The Challenge of Performance Pricing for SaaS Companies

A founder emailed me last week to raise the question of whether performance pricing for SaaS companies is an effective technique. Performance pricing means explicitly pricing of product in terms of the customers’ revenue gained or cost reduced from its use.

Conceptually, performance pricing is very rational. The buyer should be willing to pay between 10 to 15% of the revenue or cost savings for the use of the product. And as classical economics instructs us, this type of pricing mechanism optimally aligns the incentives of the buyer and the seller. But the reality is more nuanced.

I was first exposed to performance pricing in the ad network world. In the late 2000s, hundreds of ad networks popped up each promising slightly better performance for their advertisers and their publishers. These are my observations from the evolution of that industry.

Performance pricing is a challenging go to market strategy for one key reason: it cedes the startup’s pricing power to the customer. This has three key ramifications.

First, each year when the contract comes up for renewal, the customer will ask, “What have you done for me this year?” For a traditional SaaS product that charges by the seat, the product’s value resides in the product use. Salespeople can sell engagement, utility, insight. In contrast, performance pricing focuses the conversation to one thing. How much did the numbers improve? If the SaaS startup cannot continuously improve the performance for the customer, the customer is bound to churn.

Second, performance pricing commodifies a category by reinforcing a single dominant purchasing parameter: performance. Vendors will all compete on percent improvement of the key metric. This is a very challenging sale, unless a SaaS startup has a substantially better product, and the ability to continuously maintain that lead. Otherwise, to win sales teams must discount, depressing pricing and leading to the ultimate commodification of the category.

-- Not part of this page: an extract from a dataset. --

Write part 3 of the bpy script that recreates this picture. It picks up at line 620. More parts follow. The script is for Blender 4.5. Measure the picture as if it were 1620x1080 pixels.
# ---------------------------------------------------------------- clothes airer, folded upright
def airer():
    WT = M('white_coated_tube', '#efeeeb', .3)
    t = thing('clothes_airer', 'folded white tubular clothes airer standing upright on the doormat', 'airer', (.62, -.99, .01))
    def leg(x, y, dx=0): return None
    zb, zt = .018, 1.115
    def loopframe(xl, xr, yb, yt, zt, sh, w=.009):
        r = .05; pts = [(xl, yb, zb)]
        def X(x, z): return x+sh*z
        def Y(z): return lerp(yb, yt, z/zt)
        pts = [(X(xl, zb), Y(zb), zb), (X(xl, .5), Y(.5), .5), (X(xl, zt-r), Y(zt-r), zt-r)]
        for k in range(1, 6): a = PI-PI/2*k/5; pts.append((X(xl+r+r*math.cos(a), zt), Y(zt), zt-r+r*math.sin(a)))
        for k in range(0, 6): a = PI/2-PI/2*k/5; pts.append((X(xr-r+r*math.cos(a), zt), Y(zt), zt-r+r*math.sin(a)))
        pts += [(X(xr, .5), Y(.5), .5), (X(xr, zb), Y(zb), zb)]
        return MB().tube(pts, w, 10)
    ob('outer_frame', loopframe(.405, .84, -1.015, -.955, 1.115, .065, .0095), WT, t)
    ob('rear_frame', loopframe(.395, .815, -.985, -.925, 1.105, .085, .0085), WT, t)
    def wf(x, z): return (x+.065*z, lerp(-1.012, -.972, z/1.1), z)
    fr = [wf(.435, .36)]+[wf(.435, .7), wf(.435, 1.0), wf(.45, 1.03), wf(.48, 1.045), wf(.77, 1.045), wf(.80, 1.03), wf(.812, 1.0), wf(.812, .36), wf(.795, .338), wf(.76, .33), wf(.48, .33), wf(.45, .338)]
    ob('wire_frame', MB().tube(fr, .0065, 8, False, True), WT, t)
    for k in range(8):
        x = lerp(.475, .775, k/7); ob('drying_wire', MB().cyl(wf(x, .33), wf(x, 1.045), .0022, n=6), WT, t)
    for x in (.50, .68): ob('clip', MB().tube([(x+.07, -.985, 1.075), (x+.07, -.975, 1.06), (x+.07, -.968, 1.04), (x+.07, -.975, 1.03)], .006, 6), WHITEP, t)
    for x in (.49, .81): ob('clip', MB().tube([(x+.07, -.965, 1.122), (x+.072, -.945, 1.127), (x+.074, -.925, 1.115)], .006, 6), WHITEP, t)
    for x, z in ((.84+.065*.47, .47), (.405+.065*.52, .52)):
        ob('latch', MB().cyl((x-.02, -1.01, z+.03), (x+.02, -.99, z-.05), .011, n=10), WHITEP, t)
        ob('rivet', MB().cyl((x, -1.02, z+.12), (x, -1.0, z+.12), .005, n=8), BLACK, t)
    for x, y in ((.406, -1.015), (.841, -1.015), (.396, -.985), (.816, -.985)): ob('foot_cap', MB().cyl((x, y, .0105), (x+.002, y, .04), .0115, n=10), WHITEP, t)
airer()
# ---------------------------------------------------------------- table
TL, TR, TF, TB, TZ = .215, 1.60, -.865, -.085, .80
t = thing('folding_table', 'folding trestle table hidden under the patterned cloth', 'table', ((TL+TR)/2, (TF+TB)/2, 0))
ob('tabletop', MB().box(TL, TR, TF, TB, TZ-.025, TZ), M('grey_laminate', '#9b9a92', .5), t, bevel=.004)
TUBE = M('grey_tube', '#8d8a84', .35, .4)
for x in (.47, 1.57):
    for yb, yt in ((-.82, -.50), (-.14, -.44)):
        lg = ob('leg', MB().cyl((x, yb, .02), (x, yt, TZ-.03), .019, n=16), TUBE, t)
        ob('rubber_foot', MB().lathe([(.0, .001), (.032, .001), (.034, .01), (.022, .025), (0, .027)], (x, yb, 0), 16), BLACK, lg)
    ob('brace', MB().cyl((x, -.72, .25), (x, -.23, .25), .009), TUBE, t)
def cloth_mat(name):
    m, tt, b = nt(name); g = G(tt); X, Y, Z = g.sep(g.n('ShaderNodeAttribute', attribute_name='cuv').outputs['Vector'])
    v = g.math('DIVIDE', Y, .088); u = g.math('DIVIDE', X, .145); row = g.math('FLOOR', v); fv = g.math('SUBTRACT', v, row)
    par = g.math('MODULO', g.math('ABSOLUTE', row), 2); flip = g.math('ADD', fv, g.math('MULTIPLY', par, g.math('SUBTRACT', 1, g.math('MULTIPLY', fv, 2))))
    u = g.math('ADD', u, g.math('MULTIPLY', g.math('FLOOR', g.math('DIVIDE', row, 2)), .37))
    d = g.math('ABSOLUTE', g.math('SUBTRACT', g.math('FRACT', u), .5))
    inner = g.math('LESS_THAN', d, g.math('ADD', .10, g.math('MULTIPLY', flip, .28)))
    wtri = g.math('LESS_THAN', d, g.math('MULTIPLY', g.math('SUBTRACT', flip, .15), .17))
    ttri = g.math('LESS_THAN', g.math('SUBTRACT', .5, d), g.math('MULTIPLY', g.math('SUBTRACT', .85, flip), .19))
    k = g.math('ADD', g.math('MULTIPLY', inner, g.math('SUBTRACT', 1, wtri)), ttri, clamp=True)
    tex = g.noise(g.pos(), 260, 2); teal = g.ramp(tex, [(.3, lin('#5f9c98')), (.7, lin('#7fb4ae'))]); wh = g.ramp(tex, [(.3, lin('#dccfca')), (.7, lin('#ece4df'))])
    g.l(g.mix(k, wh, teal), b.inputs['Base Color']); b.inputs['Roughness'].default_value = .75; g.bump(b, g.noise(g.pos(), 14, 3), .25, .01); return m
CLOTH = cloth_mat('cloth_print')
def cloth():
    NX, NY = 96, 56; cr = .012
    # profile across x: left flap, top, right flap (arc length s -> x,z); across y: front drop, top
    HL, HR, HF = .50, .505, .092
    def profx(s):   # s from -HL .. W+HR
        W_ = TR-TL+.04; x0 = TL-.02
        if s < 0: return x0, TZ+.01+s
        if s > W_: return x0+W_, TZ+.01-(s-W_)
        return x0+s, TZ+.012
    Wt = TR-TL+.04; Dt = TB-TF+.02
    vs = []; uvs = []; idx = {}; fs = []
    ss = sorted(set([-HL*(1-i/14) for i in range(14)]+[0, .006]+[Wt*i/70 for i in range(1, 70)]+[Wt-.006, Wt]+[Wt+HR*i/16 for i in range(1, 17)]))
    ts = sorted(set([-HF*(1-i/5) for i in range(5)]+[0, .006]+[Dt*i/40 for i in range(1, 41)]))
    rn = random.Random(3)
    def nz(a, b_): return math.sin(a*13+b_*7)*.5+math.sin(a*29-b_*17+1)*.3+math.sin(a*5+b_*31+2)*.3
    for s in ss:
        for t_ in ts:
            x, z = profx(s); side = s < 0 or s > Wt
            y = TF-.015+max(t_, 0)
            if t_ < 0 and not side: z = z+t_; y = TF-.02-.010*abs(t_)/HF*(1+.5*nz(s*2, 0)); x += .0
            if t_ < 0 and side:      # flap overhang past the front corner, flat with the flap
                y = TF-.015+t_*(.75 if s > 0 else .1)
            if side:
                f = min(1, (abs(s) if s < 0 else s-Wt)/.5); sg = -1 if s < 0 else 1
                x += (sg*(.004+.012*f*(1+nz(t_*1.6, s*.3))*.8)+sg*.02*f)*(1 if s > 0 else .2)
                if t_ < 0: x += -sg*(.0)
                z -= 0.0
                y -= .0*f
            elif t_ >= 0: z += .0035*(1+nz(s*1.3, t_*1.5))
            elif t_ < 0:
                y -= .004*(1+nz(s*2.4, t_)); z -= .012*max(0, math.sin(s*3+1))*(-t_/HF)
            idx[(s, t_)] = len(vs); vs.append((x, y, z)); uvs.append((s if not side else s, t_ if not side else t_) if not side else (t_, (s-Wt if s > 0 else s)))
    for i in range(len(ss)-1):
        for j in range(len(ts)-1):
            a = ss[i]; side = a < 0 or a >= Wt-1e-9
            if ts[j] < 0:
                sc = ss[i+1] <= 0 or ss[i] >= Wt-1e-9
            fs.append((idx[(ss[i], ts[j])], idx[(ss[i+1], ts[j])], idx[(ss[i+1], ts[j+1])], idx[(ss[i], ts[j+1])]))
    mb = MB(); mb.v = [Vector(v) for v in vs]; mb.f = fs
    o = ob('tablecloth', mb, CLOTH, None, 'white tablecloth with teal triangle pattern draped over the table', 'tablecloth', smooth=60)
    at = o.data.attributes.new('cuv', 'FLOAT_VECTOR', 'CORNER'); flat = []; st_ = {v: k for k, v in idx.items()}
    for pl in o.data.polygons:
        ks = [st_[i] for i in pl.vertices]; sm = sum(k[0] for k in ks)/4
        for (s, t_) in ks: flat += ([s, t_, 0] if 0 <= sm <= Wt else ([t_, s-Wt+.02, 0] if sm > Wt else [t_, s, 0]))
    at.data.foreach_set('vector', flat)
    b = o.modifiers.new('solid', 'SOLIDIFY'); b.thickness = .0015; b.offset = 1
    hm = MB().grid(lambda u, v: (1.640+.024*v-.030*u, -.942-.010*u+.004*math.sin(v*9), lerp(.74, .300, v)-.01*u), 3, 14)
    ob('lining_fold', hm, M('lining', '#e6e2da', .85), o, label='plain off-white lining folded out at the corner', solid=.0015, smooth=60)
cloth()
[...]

Third, sales teams lose leverage. If the only metric that matters is performance, then great account executives won’t be able to shine. Building a relationship won’t be valued in the category, or at least it’s not enough to overcome sub-par performance. Sales hiring, sales retention, and sales management will suffer. That’s why many companies who offer performance-based pricing prefer self sign up.

Though performance pricing makes sense theoretically, it changes the power dynamics of a sales conversation, ceding all of the leverage to the customer. A startup will face greater churn rates, stiffer competition, tougher sales management, and ultimately commodification. The pricing mechanism itself reinforces that the product is a commodity. And who wants to be in that kind of market?

Unless the explicit strategy of the start up is to somehow disrupt an existing commodity industry with a novel technology that performs much better than incumbents and couples it to a very efficient self sign-up customer acquisition strategy, performance pricing can be a tough go-to-market.